Het zit het Rotterdamse raadslid Meeuwissen van de PVV goed dwars dat hij vorige maand in de vergadering van de gemeenteraad tijdens het debat over ondermijning geen antwoord kreeg over de oude kwestie van de Essalam moskee op Zuid, die in zijn beleving illegaal is gebouwd. Hij heeft er nu schriftelijk vragen over gesteld aan het stadsbestuur, dat voor de beantwoording terug moet naar een gerechtelijke uitspraak van 2017 en naar de periode van bouwwethouder Hamit Karakus van de Partij van de Arbeid (2010-2013).
Het gaat inzake deze moskee om ‘’een overeenkomst tot grondruil’’, die de gemeente al in 2013 sloot met de Stichting Moskee Essalam. ''De gemeente'', schrijft Meeuwissen, ''geeft aan zich hieraan gebonden te voelen vanwege schijn van vertegenwoordigingsbevoegdheid van onrechtmatige vertegenwoordigers.''
Ook citeert hij wat de gemeente zei over het vonnis van de rechtbank: “Uit het vonnis kan niet de conclusie worden getrokken dat alle bestuurders die in het handelsregister van de Kamer van Koophandel staan of stonden ingeschreven, niet rechtsgeldig benoemd zouden zijn”.

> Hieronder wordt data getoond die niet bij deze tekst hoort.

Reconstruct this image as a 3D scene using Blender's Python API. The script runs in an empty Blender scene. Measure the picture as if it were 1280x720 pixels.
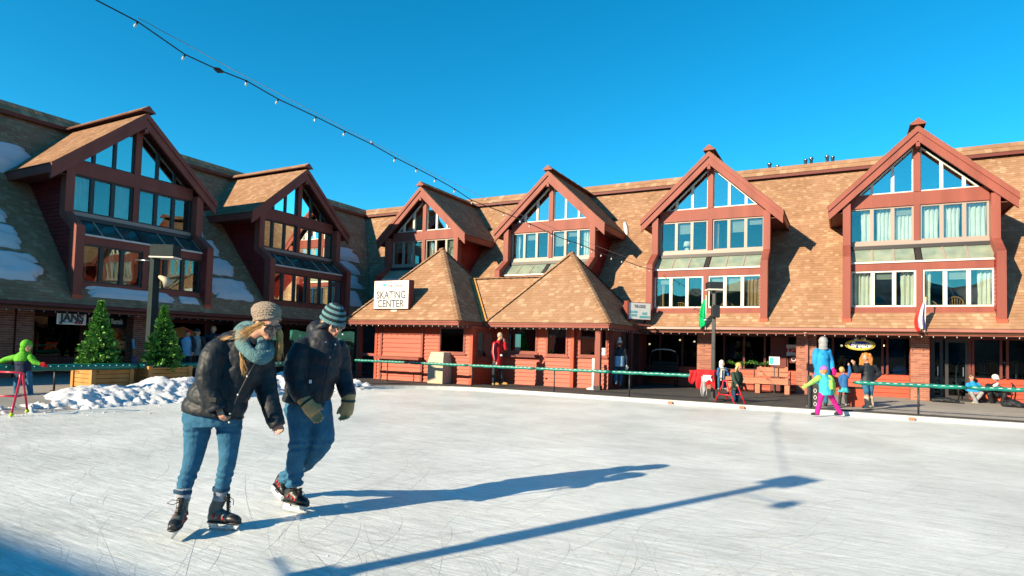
import bpy, math, random
import numpy as np
from mathutils import Vector, Matrix, noise
R = math.radians
rnd = random.Random(7)
sc = bpy.context.scene
col = sc.collection

# ------------------------------------------------------------------ camera
YAW, PITCH, ROLL, CAMH, FPX = R(28.3), R(2.5), R(1.55), 1.5, 770.0
fw0 = Vector((-math.sin(YAW), math.cos(YAW), 0)); r0 = Vector((math.cos(YAW), math.sin(YAW), 0)); u0 = Vector((0, 0, 1))
fwd = fw0*math.cos(PITCH) + u0*math.sin(PITCH); u1 = u0*math.cos(PITCH) - fw0*math.sin(PITCH)
rgt = r0*math.cos(ROLL) + u1*math.sin(ROLL); upv = u1*math.cos(ROLL) - r0*math.sin(ROLL)
CAM = Vector((0, 0, CAMH))
cd = bpy.data.cameras.new('camera'); cam = bpy.data.objects.new('camera', cd); col.objects.link(cam)
cam.matrix_world = Matrix(((rgt.x, upv.x, -fwd.x, 0), (rgt.y, upv.y, -fwd.y, 0), (rgt.z, upv.z, -fwd.z, CAMH), (0, 0, 0, 1)))
cd.sensor_width = 36; cd.sensor_fit = 'HORIZONTAL'; cd.lens = FPX/1280*36; cd.shift_y = 39/1280
cd.clip_start = .05; cd.clip_end = 3000
sc.camera = cam

# ------------------------------------------------------------------ light
SUN_AZ, SUN_EL = R(25.2), R(22.0)      # shadows run 25.2 degrees to the right of +Y
sun_from = Vector((-math.sin(SUN_AZ)*math.cos(SUN_EL), -math.cos(SUN_AZ)*math.cos(SUN_EL), math.sin(SUN_EL)))
w = bpy.data.worlds.new('World'); sc.world = w; w.use_nodes = True
nt = w.node_tree; nt.nodes.clear()
sky = nt.nodes.new('ShaderNodeTexSky'); sky.sky_type = 'NISHITA'; sky.sun_disc = False
sky.sun_elevation = SUN_EL; sky.sun_rotation = math.atan2(sun_from.x, sun_from.y)
sky.altitude = 2100; sky.air_density = 1.0; sky.dust_density = .15; sky.ozone_density = 1.5
hsv = nt.nodes.new('ShaderNodeHueSaturation'); hsv.inputs['Saturation'].default_value = 1.42; hsv.inputs['Value'].default_value = 1.0
hsv.inputs['Hue'].default_value = .475
bg = nt.nodes.new('ShaderNodeBackground'); bg.inputs[1].default_value = .093
wo = nt.nodes.new('ShaderNodeOutputWorld')
tint = nt.nodes.new('ShaderNodeMix'); tint.data_type = 'RGBA'; tint.blend_type = 'MULTIPLY'; tint.inputs['Factor'].default_value = 1; tint.inputs['B'].default_value = (.38, .98, 1.10, 1)   # the picture's cold white balance
nt.links.new(sky.outputs[0], hsv.inputs['Color']); nt.links.new(hsv.outputs[0], tint.inputs['A']); nt.links.new(tint.outputs['Result'], bg.inputs[0]); nt.links.new(bg.outputs[0], wo.inputs[0])
sl = bpy.data.lights.new('sun', 'SUN'); sl.energy = 5.0; sl.angle = R(.5); sl.color = (1, .83, .58)
so = bpy.data.objects.new('sun', sl); col.objects.link(so); so.location = (-20, -40, 30)
so.rotation_euler = sun_from.to_track_quat('Z', 'Y').to_euler()
vs = sc.view_settings; vs.view_transform = 'Standard'; vs.look = 'None'; vs.gamma = 1; vs.exposure = 1.2; vs.use_curve_mapping = False

# ------------------------------------------------------------------ pixel -> place helpers (1280 x 720 picture)
def ray(x, y): return fwd + rgt*((x-640)/FPX) - upv*((y-399)/FPX)
def onZ(x, y, z): d = ray(x, y); return CAM + d*((z-CAMH)/d.z)
def onX(x, y, X): d = ray(x, y); return CAM + d*(X/d.x)
def onY(x, y, Y): d = ray(x, y); return CAM + d*(Y/d.y)
def onD(x, y, D): d = ray(x, y); return CAM + d*(D/d.dot(fw0))     # at a horizontal depth D in front of the camera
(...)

De uitspraak van de rechter op 6 december 2017 stelt - volgens de fractie van de PVV - duidelijk vast dat het bestuur niet rechtsgeldig was op het moment van de overeenkomst tot grondruil.
‘’Met andere woorden: het bestuur was illegaal en derhalve niet bevoegd tot besluiten’’, aldus Meeuwissen en dan komt de vraag die hij nu schriftelijk heeft ingediend: ‘’Waarom blijft u dan toch van mening dat gemaakte afspraken met het toenmalige bestuur van de Essalam moskee rechtsgeldig zijn?’’
En ook deze: ‘’Waarom heeft u geen gedegen onderzoek verricht naar het bestuur en de organisatie van de Essalam moskee vóór u de overeenkomst tot grondruil aanging?’’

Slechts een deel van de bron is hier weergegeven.